Crônicas do Consultório – Quarto de fala

Costumo conversar com os lugares. A cada vez que chego no consultório para trabalhar, cumprimento em voz alta ou em pensamento o espaço onde vou ficar por mais de um par de horas. E do mesmo jeito, quando saio agradeço pelo dia, me despeço e digo que vou voltar. Mas de uma forma bem especial.

 Há dois anos, estudo o idioma alemão. Sei que é difícil pacas, mas o meu amor pela psicanálise e pela literatura é maior que todas as dificuldades. Sim, o objetivo de aprender uma das línguas mais difíceis do mundo é justamente para ler Sigmund Freud e Walter Benjamin na língua materna deles. E até chegar esse momento vai demorar um bocado (quem sabe mais uns 3 anos?), porém em algum momento era preciso começar, não é mesmo? E não apenas começar, mas sim conseguir dar continuidade a algo que só aos poucos vai fazendo sentido, como internalizar a lógica de um idioma.

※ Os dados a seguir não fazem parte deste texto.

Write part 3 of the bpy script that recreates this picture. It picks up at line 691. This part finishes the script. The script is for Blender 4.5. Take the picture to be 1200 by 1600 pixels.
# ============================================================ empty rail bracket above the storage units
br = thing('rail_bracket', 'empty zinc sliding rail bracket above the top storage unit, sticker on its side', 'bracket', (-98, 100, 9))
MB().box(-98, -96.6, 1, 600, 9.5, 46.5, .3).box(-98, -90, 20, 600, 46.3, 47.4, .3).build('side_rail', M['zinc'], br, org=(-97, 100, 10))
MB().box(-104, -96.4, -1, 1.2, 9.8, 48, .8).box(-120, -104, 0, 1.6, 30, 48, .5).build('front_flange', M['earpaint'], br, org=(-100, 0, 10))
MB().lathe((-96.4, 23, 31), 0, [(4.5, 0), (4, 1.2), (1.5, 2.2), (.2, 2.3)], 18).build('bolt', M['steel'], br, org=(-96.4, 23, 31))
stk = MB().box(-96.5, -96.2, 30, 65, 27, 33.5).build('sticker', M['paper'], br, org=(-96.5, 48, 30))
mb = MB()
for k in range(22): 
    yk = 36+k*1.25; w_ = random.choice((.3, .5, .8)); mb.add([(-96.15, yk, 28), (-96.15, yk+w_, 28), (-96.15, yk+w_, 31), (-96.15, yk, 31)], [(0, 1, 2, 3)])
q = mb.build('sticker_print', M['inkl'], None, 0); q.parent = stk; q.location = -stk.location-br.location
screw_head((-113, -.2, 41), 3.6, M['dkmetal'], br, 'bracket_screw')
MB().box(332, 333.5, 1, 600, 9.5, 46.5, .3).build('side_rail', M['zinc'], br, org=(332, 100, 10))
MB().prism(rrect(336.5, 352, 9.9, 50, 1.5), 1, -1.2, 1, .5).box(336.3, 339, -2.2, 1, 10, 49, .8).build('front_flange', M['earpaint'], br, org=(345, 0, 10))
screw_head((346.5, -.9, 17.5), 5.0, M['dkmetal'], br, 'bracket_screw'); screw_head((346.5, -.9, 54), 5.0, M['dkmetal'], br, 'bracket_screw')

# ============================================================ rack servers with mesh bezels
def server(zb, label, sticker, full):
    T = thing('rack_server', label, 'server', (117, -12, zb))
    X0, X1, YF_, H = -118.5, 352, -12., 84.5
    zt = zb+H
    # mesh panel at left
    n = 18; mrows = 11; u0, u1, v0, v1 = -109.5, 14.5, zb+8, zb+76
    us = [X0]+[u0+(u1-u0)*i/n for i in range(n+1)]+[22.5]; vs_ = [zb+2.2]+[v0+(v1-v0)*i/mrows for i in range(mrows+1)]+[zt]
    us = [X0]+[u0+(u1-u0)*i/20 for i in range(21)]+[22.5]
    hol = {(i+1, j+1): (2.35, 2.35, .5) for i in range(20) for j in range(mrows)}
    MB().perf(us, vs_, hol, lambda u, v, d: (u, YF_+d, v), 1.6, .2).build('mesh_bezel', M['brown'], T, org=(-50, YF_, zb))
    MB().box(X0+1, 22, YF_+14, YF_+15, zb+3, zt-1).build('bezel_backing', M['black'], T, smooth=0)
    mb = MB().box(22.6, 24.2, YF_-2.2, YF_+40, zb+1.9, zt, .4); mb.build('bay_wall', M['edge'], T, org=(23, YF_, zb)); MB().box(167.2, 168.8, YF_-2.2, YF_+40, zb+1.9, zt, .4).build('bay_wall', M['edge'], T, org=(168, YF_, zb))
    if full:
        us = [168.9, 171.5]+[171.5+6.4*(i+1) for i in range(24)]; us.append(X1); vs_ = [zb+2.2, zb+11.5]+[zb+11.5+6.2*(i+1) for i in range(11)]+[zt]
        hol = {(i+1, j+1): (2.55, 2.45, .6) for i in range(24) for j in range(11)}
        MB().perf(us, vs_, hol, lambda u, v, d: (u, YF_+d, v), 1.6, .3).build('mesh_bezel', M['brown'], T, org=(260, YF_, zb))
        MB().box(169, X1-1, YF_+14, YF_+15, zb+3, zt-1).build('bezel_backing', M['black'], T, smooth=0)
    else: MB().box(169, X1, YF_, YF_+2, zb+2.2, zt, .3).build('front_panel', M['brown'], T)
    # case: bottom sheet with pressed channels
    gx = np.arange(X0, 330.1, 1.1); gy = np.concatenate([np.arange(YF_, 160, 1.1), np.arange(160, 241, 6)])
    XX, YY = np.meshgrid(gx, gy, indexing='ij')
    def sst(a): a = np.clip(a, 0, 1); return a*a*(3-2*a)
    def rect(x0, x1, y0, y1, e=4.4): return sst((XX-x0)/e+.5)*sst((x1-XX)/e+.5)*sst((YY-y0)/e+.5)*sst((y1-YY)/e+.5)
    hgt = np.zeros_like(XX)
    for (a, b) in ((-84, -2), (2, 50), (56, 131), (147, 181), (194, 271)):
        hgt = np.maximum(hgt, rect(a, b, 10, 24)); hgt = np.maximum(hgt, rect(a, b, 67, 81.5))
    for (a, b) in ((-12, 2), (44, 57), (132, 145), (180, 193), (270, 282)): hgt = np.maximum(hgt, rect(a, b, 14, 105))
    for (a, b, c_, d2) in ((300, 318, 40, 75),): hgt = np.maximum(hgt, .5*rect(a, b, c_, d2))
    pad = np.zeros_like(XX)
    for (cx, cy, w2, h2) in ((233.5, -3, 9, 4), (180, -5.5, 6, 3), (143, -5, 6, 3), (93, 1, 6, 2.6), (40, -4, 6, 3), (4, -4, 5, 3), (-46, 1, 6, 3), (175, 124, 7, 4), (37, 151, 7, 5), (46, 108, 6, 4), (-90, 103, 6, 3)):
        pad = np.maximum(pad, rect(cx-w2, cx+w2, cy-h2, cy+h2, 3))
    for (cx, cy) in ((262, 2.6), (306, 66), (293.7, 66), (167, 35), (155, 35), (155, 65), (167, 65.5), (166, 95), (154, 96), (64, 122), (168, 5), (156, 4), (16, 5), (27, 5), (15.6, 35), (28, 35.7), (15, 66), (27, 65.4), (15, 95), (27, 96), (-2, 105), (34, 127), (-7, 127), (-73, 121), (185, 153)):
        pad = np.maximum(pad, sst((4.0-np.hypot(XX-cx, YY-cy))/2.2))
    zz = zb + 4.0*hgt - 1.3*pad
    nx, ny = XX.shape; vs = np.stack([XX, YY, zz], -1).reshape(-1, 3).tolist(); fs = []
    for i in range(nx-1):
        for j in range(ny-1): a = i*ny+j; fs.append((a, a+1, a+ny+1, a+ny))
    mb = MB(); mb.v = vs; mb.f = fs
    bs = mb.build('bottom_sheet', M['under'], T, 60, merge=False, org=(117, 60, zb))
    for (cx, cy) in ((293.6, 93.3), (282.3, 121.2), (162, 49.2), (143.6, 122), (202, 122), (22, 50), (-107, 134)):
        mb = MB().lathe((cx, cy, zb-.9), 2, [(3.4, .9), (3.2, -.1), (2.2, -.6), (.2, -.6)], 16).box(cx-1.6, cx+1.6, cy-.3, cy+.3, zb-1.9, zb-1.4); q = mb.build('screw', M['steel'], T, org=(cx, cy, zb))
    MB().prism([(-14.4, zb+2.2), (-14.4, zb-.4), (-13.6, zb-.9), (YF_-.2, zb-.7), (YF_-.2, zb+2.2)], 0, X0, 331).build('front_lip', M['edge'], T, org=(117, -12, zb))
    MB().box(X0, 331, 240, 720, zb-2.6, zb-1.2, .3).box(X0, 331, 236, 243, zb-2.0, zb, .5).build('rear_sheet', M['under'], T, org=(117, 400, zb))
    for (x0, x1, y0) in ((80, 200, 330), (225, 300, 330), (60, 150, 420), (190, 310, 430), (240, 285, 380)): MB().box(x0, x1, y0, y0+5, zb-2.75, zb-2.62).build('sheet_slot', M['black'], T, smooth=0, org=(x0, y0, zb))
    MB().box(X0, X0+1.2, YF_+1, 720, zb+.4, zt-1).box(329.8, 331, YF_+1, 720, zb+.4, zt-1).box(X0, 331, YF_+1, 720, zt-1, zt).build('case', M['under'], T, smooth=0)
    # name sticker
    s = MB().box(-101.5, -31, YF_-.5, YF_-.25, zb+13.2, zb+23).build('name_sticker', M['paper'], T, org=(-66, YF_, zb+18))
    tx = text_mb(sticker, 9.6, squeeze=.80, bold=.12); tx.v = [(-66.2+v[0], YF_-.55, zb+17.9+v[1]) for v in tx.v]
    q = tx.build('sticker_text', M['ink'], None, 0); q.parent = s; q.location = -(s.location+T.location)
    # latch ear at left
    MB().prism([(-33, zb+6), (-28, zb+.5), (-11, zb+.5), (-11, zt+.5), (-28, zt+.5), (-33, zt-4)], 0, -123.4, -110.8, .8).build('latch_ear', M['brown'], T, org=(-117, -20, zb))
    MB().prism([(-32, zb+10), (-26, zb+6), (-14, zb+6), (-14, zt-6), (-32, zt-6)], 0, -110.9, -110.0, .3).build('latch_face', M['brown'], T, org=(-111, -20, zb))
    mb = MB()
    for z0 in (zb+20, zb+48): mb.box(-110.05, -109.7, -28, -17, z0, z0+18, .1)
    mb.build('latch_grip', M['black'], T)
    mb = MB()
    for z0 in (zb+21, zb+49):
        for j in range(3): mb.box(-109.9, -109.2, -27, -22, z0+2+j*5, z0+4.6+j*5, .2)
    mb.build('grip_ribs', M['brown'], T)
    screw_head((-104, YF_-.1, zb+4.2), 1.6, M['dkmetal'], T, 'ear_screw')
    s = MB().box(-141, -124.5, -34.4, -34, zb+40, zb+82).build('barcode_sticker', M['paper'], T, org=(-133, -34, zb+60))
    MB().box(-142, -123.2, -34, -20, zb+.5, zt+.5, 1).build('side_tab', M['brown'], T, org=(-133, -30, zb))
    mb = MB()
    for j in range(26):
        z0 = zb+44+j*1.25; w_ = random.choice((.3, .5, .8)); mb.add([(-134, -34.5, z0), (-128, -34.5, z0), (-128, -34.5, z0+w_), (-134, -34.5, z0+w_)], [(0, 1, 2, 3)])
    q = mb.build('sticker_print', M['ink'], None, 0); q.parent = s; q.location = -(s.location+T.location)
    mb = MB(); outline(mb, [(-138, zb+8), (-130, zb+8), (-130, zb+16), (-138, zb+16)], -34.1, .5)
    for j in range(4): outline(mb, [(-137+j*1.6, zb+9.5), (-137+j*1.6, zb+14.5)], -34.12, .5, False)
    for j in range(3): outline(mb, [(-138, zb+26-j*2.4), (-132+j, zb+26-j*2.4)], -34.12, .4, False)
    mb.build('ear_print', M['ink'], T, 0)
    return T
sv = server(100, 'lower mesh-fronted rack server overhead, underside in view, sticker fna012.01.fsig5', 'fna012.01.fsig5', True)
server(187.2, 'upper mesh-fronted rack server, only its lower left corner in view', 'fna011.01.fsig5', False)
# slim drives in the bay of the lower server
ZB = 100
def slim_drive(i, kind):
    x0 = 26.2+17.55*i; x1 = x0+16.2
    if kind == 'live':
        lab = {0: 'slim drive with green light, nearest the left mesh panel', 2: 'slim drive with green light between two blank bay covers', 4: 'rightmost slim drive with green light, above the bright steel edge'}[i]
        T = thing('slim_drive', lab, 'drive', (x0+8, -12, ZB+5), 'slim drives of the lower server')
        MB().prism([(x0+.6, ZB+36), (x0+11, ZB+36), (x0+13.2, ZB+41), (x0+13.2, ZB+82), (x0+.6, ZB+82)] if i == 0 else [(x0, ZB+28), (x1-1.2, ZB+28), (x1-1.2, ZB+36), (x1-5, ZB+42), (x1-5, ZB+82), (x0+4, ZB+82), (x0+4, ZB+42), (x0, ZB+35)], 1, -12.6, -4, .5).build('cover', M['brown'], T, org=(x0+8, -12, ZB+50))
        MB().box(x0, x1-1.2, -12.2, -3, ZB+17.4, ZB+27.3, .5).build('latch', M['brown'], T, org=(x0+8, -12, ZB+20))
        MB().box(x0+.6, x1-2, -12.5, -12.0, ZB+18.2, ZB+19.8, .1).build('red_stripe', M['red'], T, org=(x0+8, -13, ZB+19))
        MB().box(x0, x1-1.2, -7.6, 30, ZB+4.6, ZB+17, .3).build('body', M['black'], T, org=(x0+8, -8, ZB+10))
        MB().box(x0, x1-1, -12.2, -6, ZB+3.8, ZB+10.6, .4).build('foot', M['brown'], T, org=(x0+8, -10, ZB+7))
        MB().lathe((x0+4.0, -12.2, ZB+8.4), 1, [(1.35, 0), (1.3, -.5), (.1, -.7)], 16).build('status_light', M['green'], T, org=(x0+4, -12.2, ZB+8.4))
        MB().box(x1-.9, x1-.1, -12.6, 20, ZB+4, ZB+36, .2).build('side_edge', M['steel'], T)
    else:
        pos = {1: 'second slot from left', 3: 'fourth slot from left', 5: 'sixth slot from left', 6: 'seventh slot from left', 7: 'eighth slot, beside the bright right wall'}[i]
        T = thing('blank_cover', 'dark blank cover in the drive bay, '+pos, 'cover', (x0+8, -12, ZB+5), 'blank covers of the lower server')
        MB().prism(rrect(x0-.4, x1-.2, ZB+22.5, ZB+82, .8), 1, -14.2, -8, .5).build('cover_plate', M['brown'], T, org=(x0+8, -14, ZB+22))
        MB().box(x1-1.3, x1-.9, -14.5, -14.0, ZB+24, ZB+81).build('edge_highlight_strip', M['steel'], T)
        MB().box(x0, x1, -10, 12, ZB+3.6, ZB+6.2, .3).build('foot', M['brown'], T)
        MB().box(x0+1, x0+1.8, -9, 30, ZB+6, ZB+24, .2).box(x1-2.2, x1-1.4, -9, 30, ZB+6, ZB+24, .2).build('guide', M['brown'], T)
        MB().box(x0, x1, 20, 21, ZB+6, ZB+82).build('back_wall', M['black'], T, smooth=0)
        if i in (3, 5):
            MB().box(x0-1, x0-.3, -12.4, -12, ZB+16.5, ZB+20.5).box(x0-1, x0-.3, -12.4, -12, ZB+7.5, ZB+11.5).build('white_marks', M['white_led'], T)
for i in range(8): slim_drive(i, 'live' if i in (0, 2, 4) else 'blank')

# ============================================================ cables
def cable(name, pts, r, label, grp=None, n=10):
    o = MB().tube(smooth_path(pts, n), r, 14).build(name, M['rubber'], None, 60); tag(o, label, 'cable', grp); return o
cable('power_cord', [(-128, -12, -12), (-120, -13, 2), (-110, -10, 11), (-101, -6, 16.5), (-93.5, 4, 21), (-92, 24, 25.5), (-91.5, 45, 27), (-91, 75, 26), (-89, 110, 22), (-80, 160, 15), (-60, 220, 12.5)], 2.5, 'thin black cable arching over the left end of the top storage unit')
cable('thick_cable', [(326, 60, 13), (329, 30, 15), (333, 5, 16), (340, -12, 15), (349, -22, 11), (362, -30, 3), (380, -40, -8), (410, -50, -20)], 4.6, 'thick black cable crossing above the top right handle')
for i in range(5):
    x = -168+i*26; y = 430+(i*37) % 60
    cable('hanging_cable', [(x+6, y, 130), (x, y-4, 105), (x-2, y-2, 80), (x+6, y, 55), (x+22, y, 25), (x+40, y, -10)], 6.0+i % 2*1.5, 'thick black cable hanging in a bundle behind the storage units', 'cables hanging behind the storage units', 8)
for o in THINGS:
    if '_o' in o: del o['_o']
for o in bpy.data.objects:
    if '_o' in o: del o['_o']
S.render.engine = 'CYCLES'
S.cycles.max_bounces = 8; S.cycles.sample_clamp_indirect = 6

E o modo que encontrei para tornar essa língua tão cara mais presente em mim é cumprimentar meu espaço de trabalho em alemão. Quando chego no consultório saúdo-o Hallo, Sprechzimmer! Wie geht es dir? [Oi, Consultório! Como você está?] E imagino sua resposta Es geht mir gut, danke! Und dir, Djulia? [Comigo tudo bem, obrigado! E você, Djulia?] Após um dia de trabalho, me despeço com Bis Morgen, Sprechzimmer! [Até amanhã, Consultório!] Se saio por alguns instantes, seja para fazer um lanche ou levar o lixo até a lixeira do prédio, digo Bis bald, Sprechzimmer! [Até logo, Consultório!].

 O que chama mais a minha atenção, mais do que essa brincadeira de conversar com os lugares, é a palavra “consultório” em alemão. Sprechzimmer. Se fôssemos fazer uma tradução literal a partir dos termos que compõem a palavra (lembremos que essa língua forma vocábulos a partir da aglutinação e da construção) chegaríamos ao quarto (Zimmer) de fala (Sprech).

O quarto é um lugar especial na vida de um ser humano. Passamos um terço de nossas vidas nele. Entre quatro paredes se dorme, se sonha, se faz amor. Além disso, ele inscreve marcas na subjetividade, pois consiste em ser um espaço onde as fantasias podem criar formas, cores e tons.

 Quarto de fala! Que nome mais apropriado para um consultório de psicanálise! Um lugar tão íntimo como um quarto, onde se deita em um divã e se fala sobre o que lhe vier a cabeça. O divã é essa cama um pouco diferente, que serve para despertar e relatar sobre o quarto íntimo da história de cada um.

Sejam bem-vindas/os a este quarto de fala!